Multipole Superconductivity in Nonsymmorphic ${\mathrm{Sr}}_2{\mathrm{IrO}}_4$

Discoveries of marked similarities to high-$T_{\mathrm{c}}$ cuprate superconductors point to the realization of superconductivity in the doped $J_{\mathrm{eff}}=1/2$ Mott insulator ${\mathrm{Sr}}_2{\mathrm{IrO}}_4$. Contrary to the mother compound of cuprate superconductors, several stacking patterns of in-plane canted antiferromagnetic moments have been reported, which are distinguished by the ferromagnetic components as $-++-$, $++++$, and $-+-+$. In this paper, we clarify unconventional features of the superconductivity coexisting with $-++-$ and $-+-+$ structures. Combining the group theoretical analysis and numerical calculations for an effective $J_{\mathrm{eff}}=1/2$ model, we show unusual superconducting gap structures in the $-++-$ state protected by nonsymmorphic magnetic space group symmetry. Furthermore, our calculation shows that the Fulde-Ferrell-Larkin-Ovchinnikov superconductivity is inevitably stabilized in the $-+-+$ state since the odd-parity magnetic $-+-+$ order makes the band structure asymmetric by cooperating with spin-orbit coupling.

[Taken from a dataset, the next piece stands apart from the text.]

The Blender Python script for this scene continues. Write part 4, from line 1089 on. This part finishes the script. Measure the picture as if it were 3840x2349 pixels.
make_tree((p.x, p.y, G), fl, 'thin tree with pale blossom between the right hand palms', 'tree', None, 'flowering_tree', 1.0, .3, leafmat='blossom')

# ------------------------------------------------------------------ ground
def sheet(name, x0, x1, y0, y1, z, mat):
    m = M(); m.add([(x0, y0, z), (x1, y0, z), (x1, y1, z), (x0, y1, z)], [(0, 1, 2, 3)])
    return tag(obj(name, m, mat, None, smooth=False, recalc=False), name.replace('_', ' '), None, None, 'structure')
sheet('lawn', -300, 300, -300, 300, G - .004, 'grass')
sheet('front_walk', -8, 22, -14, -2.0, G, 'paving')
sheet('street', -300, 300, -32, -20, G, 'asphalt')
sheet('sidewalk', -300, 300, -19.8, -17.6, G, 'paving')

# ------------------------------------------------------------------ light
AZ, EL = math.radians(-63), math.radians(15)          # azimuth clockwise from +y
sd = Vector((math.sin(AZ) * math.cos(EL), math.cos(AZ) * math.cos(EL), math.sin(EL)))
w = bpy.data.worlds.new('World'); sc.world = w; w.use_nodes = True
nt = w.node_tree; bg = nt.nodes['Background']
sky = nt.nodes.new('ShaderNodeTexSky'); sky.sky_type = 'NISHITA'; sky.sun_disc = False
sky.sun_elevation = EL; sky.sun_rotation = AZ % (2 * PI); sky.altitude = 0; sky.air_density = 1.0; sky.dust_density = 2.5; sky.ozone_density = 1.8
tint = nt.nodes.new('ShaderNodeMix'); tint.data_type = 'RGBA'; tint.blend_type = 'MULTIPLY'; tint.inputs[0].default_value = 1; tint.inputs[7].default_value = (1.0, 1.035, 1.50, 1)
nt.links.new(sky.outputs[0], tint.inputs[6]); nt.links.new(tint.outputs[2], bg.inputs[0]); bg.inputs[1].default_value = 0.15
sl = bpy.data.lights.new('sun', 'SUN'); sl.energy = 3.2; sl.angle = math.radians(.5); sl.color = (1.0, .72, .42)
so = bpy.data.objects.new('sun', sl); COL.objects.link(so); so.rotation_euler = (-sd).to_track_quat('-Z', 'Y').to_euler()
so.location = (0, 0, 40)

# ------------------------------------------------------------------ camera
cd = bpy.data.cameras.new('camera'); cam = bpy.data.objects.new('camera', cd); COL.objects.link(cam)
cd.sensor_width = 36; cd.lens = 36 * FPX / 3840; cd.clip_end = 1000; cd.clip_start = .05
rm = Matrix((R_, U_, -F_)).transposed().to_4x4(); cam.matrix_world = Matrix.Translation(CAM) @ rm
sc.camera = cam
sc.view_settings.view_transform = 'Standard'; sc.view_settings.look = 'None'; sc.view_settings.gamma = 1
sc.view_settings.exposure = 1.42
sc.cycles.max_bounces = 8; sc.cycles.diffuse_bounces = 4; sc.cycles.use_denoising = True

These unusual superconducting properties are signatures of magnetic multipole order in nonsymmorphic crystal.

Figure 1

Crystal and magnetic symmetries of ${\mathrm{Sr}}_2{\mathrm{IrO}}_4$ in the 4 ${\mathrm{IrO}}_2$ planes: (a) $z=\frac{1}{8}$, (b) $z=\frac{3}{8}$, (c) $z=\frac{5}{8}$, and (d) $z=\frac{7}{8}$ [16]. The two magnetic patterns of interest, $-++-$ (black arrows) and $-+-+$ (red arrows), are shown. They differ by the ferromagnetic in-plane component along the $b$ axis. Iridium atoms (yellow circles) are labeled as $a_{-},\dots ,d_{-},a_{+},\dots ,d_{+}$.

Figure 2

The contour plot of quasiparticle energy dispersion $E$ in the $s$-wave superconducting state normalized by the order parameter ${\mathrm{\Delta }}_0$ on (a) $k_z=0$, (b) $k_z=\pm \pi /c$, (c) $k_x=0$, and (d) $k_x=\pm \pi /a$. The insets in (a), (b), (c), and (d) show the dispersion $E/{\mathrm{\Delta }}_0$ along the respective blue line. Line nodes (black lines) appear on the ZF, $k_z=\pm \pi /c$ and $k_x=\pm \pi /a$.

Figure 3

The contour plot of quasiparticle energy dispersion $E/{\mathrm{\Delta }}_0$ for the $d_{xy}$-wave order parameter on (a) $k_z=0$, (b) $k_z=\pm \pi /c$, (c) $k_x=0$, and (d) $k_x=\pm \pi /a$. The insets show $E/{\mathrm{\Delta }}_0$ along the respective blue line. Line nodes (black lines) appear on the ZF $k_z=\pm \pi /c$ and the BP $k_x=0$.

Figure 4

The largest eigenvalue ${\chi }_{\max }^{(0)}$ in (a) the normal state ($h=0$), (b) the small moment $-+-+$ state ($h=0.2$), and (c) the large moment $-+-+$ state ($h=0.8$). We fix the temperature $T=0.01\sim T_{\mathrm{c}}$. For $h=0$, 0.2, and 0.8, the $s$-wave on-site interaction $U$ is respectively assumed to be 0.26, 0.47, and 1.45 in the absence of the ASOC, while it is 0.31, 0.55, and 1.60 in the presence of the ASOC.